This week marks the last week of the 57th Venice Biennale. One pavilion that interests me is the Kenyan one which hosts the exhibition Another Country which includes the following artists: Arlene Wandera, Mwangi Hutter, Paul Onditi, Peterson Kamwathi, and Richard Kimathi. I will let the cat out of the bag right away, I did not read James Baldwin’s Another Country or visit the Kenyan pavilion in Venice. After reading an interview in C& with the curator of the pavilion Jimmy Ogonga I was puzzled why he choose to name the exhibition after Baldwin’s book.
Another Country is a 1962 novel by James Baldwin. The novel is set in New York’s late 1950s. It contained many hot topics that were taboo at the time including bisexuality, interracial couples, and extramarital affairs.
In an interview, C& contributor Awuor Onyango asks Ogonga straightforwardly why the curator choose to use the work of a black queer iconic writer for the title.
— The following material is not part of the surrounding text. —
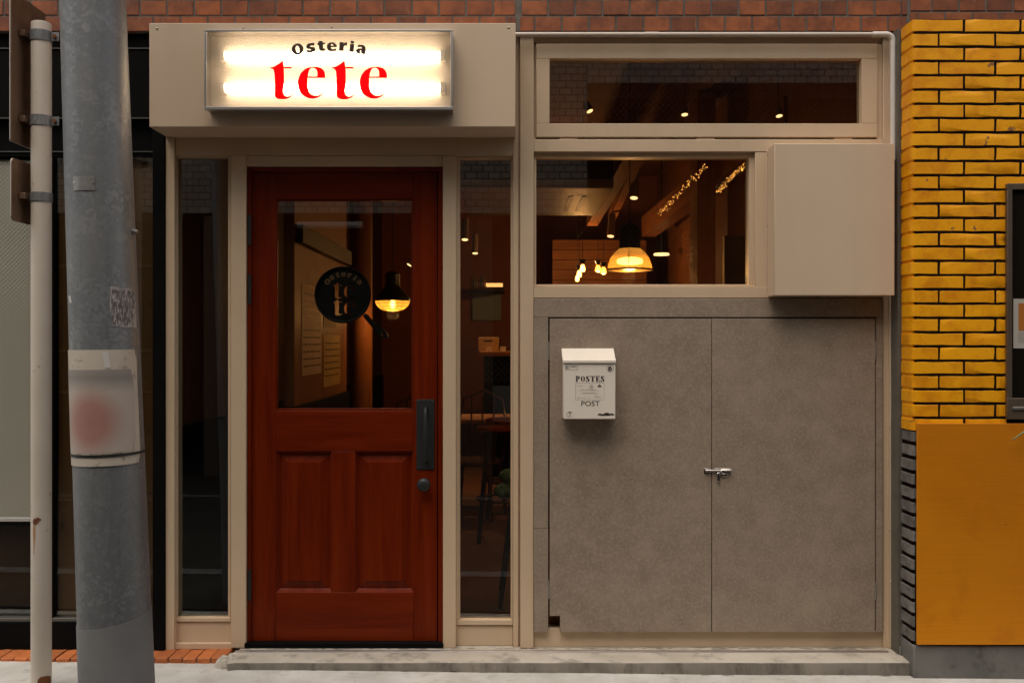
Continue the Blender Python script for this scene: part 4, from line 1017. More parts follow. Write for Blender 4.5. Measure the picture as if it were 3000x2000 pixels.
MB().box(X(L0), X(97.5), 0.046, 0.051, Z(1811.5), Z(1545.5)).build('lower_pane', m_glass, nb)
MB().box(X(L0), X(62), 0.090, 0.10, Z(1790), Z(1550)).build('inner_board', wood_mat('dark_panel', (0.05, 0.018, 0.006), (0.075, 0.027, 0.010), (0.09, 0.035, 0.013), False), nb)
MB().box(X(L0), X(449), 0.125, 0.14, 0.03, 2.72).build('inner_backing', m_black, nb)

# ------------------------------------------------------------------ yellow brick pillar at the right
YY = -0.20
yk = (D + YY) / FPX
yb = thing('yellow_brick_pillar', (X(2900, YY), -0.1, 0), 'bright yellow painted brick pillar with black joints and a grey plinth', 'brick pillar')
x_c = X(2673, YY); ROWY = 41.75 * yk; LY = 165.3 * yk
ztop = Z(54.5, YY)
MB().box(x_c + 0.012, 3.2, YY + 0.0020, -0.02, Z(1890, YY), ztop - 0.004).build('black_joint', m_blackjoint, yb)
MB().box(x_c + 0.004, x_c + 0.0118, YY + 0.010, -0.087, Z(1258, YY), ztop - 0.003).build('painted_joint', m_yellow, yb)
MB().box(x_c + 0.007, x_c + 0.0118, YY + 0.012, -0.087, Z(1890, YY), Z(1258.5, YY)).build('dark_joint', m_blackjoint, yb)
MB().box(X(2627, -.07), x_c + 0.02, -0.080, 0.10, 0.0, zb - .002).build('filler_strip', M('dark_filler', (0.10, 0.088, 0.068), (0.15, 0.13, 0.10), 12, 0.85, bs=0.4, bscale=60), yb)
jH = ROWY - 0.0112
ym_ = [rough_brick(LY - 0.0105, jH, 0.016, 0.0016, 0.0010, 200 + i, 5) for i in range(10)]
def corner_brick(L, H, seed, depth=0.108):
    """a brick that turns the corner: front at y = 0, left return running back; slightly rounded arris"""
    rnd = random.Random(seed); n = 5; cols = []
    prof = [(L, 0.0)] + [(L * (n - i) / n, rnd.uniform(-.001, .001)) for i in range(1, n)] + [(0.010, 0.0), (0.004, 0.003), (0.0005, 0.009)] + [(rnd.uniform(-.0015, .001), depth * (.3 + .7 * i / 3)) for i in range(4)]
    v = []
    for x, y in prof:
        a, b = rnd.uniform(-.0010, .0010), rnd.uniform(-.0010, .0010)
        v += [(x + .004 * (x < .008), y + .0016, -H / 2 + a), (x, y, -H / 2 + .0014 + a), (x, y, H / 2 - .0014 + b), (x + .004 * (x < .008), y + .0016, H / 2 + b)]
    m = len(prof); f = []
    for i in range(m - 1):
        for j in range(3): f.append((i * 4 + j, i * 4 + j + 1, i * 4 + 5 + j, i * 4 + 4 + j))
    # inner skin so it has body
    o = len(v)
    v += [(L, .016, -H / 2), (L, .016, H / 2), (.011, .016, -H / 2), (.011, .016, H / 2), (.011, depth, -H / 2), (.011, depth, H / 2)]
    f += [(0, 1, 2, 3, o + 1, o), ((m - 1) * 4, o + 4, o + 5, (m - 1) * 4 + 3, (m - 1) * 4 + 2, (m - 1) * 4 + 1)]
    top = [i * 4 + 3 for i in range(m)]; f.append(tuple(top) + (o + 5, o + 3, o + 1))
    bot = [i * 4 for i in range(m)]; f.append(tuple(bot) + (o + 4, o + 2, o))
    f += [(o, o + 1, o + 3, o + 2), (o + 2, o + 3, o + 5, o + 4)]
    me = bpy.data.meshes.new('brick'); me.from_pydata(v, [], f); me.update()
    bm = bmesh.new(); bm.from_mesh(me); bmesh.ops.recalc_face_normals(bm, faces=bm.faces); bm.to_mesh(me); bm.free()
    me.polygons.foreach_set('use_smooth', [True] * len(me.polygons)); me.set_sharp_from_angle(angle=R(32))
    return me
LA, LB = 148 * yk, 74 * yk
cA = [corner_brick(LA, jH, 300 + i) for i in range(6)]; cB = [corner_brick(LB, jH, 320 + i) for i in range(6)]
xw = X(2950, YY)
for r in range(29):
    zc_ = ztop - (r + .5) * ROWY
    inwin = 11.55 <= r < 28.2
    odd = r % 2
    put(random.choice(cB if odd else cA), 'brick', m_yellow, yb, (x_c + random.uniform(-.001, .0015), YY + random.uniform(-.001, .001), zc_))
    x = x_c + (LB if odd else LA) + 0.0105
    end = xw - 0.001 if inwin else 2.35
    while x < end - 0.012:
        b = min(x + LY - 0.0105, end)
        put(random.choice(ym_), 'brick', m_yellow, yb, ((x + b) / 2, YY + random.uniform(-.0015, .001), zc_ + random.uniform(-.0008, .0008)), ((b - x) / (LY - 0.0105), 1, 1))
        x += LY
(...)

Ogonga replies that the writes should be regarded separately from his work and that it is the work he rather focusses on. What was important for Ongonga is Baldwin’s position as a scholar and a man on the street that looks at society. The curator states that Kenyan contemporary art doesn’t have the necessary educational infrastructure to be able to decode or unpack a lot of the things that one is talking about or dealing with as a society.
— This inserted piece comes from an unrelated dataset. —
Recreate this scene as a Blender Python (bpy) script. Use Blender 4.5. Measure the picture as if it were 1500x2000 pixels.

I wonder what this implies. Does this mean that Kenyan contemporary artists do not use art to review or critique occurrences in society because it misses a certain educational infrastructure? I don’t think so because Ongonga continues by revealing that Another Country the book and Another Country the exhibition together give a rich reading of contemporary society. Hereby he states that Kenyan artists do deal with aspects of society. In combination with the overall Venice Biennale theme of main curator Christine Macel Viva Arte Viva, Ongonga regards it as an opportunity to see the power of art. I have to say that I question the ability to substantiate this grant statement. How can you make a claim like this without explaining what the relation is between the book and the art, the art and the overall theme and what the power of art entails?
Awuor Onyango clearly had set his sights on getting insights into what I mean to base an exhibition of a national pavilion, of a country that does not recognize queers as part of its population, on a queer black American writer. He asks the curator point-blank what it means. The curator answers that sexuality was not one of the things that were taken into account. The objective was by no means to comment on the issue of queers in Kenya.
It seems that Onyango does not back down. He kept on trying to get a comment that includes a political dimension of the exhibition out of the curator. He asked if the list of participating artists is a comment on art or artistic practice by female artists in Kenya. I am not sure in what way it could be regarded as a comment because two out of six* artists is female, and that’s an unjust proportion. But again, the curator answers by saying that the intention of the exhibition was not to tackle this issue, it was not part of the process and it is a question for someone else to look into.
Although this blog is only based on an interview with the curator, I wonder in what way is the exhibition a rich reading of contemporary society, if it was not the intention to take these issues into consideration?
Another Country is on view at the Kenyan pavilion in Venice until November 26th.